The Chinese government also sees fandom as an obstacle to the austere “Common Prosperity” cultural and political program launched by dictator Xi Jinping. Unsurprisingly for a totalitarian regime, the Chinese government wants Xi’s preferred values to be delivered constantly by all media.

The CAC’s regulations will make media companies very nervous about producing anything that could be seen as undermining the Common Prosperity initiative.
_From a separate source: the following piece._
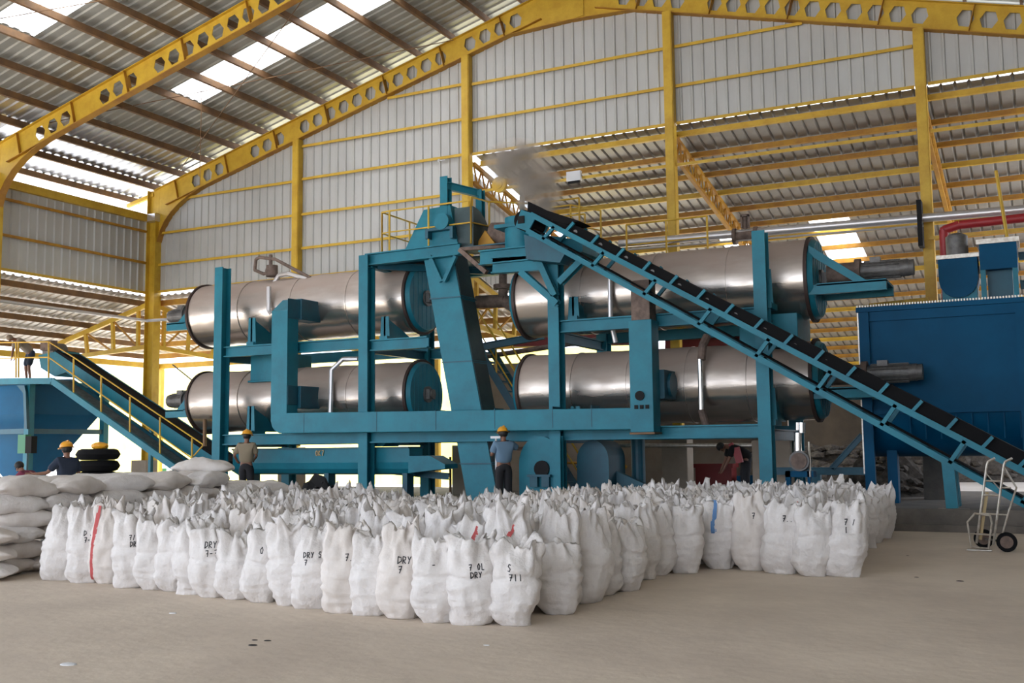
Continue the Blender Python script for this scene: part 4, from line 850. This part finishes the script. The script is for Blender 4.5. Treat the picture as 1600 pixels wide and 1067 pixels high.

Producers will feel much safer if they crank out Chinese nationalist propaganda.

The South China Morning Post (SCMP) on Wednesday reported three major Chinese celebrities are already on the no-comebacks-allowed “negative list,” along with 85 less well-known Internet personalities: Zheng Shuang, an actress accused of tax evasion; Zhang Zhehan, who made the mistake of posing for photos at a shrine to the warrior dead of Japan; and Chinese-Canadian pop singer Kris Wu Yifan, who was accused of sexual assault.

The blacklist described by the SCMP was the ninth edition of a “bad behavior” list compiled by the China Association of Performing Arts. Media and Communist Party figures quoted by the SCMP expected the CAC’s new regulations would give the list some teeth, as well as stepping up the CCP’s crusade to remove “effeminate men” from the airwaves and impose a “correct beauty standard” for women.